Nitrogen in soil

Asked June 20, 2020, 12:23 PM EDT

Hello, About 2 month ago I purchased soil. They said it is Top soil plus their own leaf grow. I test planted a few crops, attached is a picture showing two Zucchini planted from seed at the same time one in my old soil and the other in the newly purchased one, both at the same environment. Seeing this I sent a sample of the soil for testing to UNIVERSITY OF CONNECTICUT. Attached is the result. I don't see anything bad in the results so I can only think of nitrogen amount in the new soil is the problem. Please advise.

Montgomery County Maryland

9 Responses

Hi- we can't see the plants clearly. Is there any leaf distortion or stunting in the squash plant in the new soil mix? If not, the small, slow growth could be attributed to low nutrients levels. If the growth does not appear normal you may want to test the new mix by placing some in a small container and planting bean or pea. If germination is very poor and/or plants appear stunted/distorted there could be an herbicide contamination issue.
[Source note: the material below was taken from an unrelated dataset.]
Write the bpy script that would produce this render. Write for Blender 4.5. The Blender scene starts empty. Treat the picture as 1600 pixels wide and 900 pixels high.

I'll do the test and would let you know. Per sil test results that I sent you, soil nutrition is not bad or is it? Attached are 2 more pictures. Please see if these help.

Hi- the photo is a little too fuzzy to pick out the details we need to see. This is the potential problem we are concerned about. It's rare but needs to be ruled out:

The P & K levels are low so a complete fertilizer (contains nitrogen, phosphorus, and potassium) should be used to provide plants with needed nutrients. The soil pH is a bit high.

Just realizing now that you have a topsoil/compost mix in your containers. That could be the root of the problem. the mix is excessively dense to allow for good air or root movement. We recommend that people use 100% lightweight soilless growing media or a blend of soilless media and compost.
Please read this:

Update 7/1/2020
Attached are pictures of 2 French Green Beans sowed on 6/23/2020 in the New soil (above) per your request. Night temperatures never went below 60 and hottest day was 93. Please advise.

Hi- the bean plants appear perfectly healthy so we can rule out herbicide contamination.

Container gardens filled with mineral soil (topsoil containing sand, silt, and clay) grow poorly due to compaction of soil particles in the container which reduces pore space, oxygen, and root growth.

Good to know the soil doesn't kill the plants. This soil was 5 cubic yards (3 yards of topsoil and 2 yards of leaf compost) that cost me $300, let alone the work needed to move it from driveway to the back yard. Please look at the soil test results and let me know what can I do to fix the problem.

7/3/2020. I am not sure if this helps or not. Attached are picture of another bean that was transplanted in the new soil on 5/3/2020. Other beans transplanted at the same time in old soil are producing and I already harvested some. In Bean-6 picture small furits are visible. In Bean-4 picture you can see one of roots is very Long, Bean-5 shows the end of this long root. Please advise.

Hi- the soil test (topsoil plus compost) shows low phosphorus and potassium levels. If you did not receive specific fertilizer recommendations you could safely add the following to bring up the nutrient levels:
5 lbs. of superphosphate or 11 lbs. of triple superphosphate fertilizer/1,000 sq. ft.
8 lbs. of potassium chloride (muriate of potash) fertilizer/1,000 sq. ft.

Our initial answer included a recommendation for fertilizing containers.

The bean plants and their roots appear normal. Differences in growth rates could be caused by many different factors.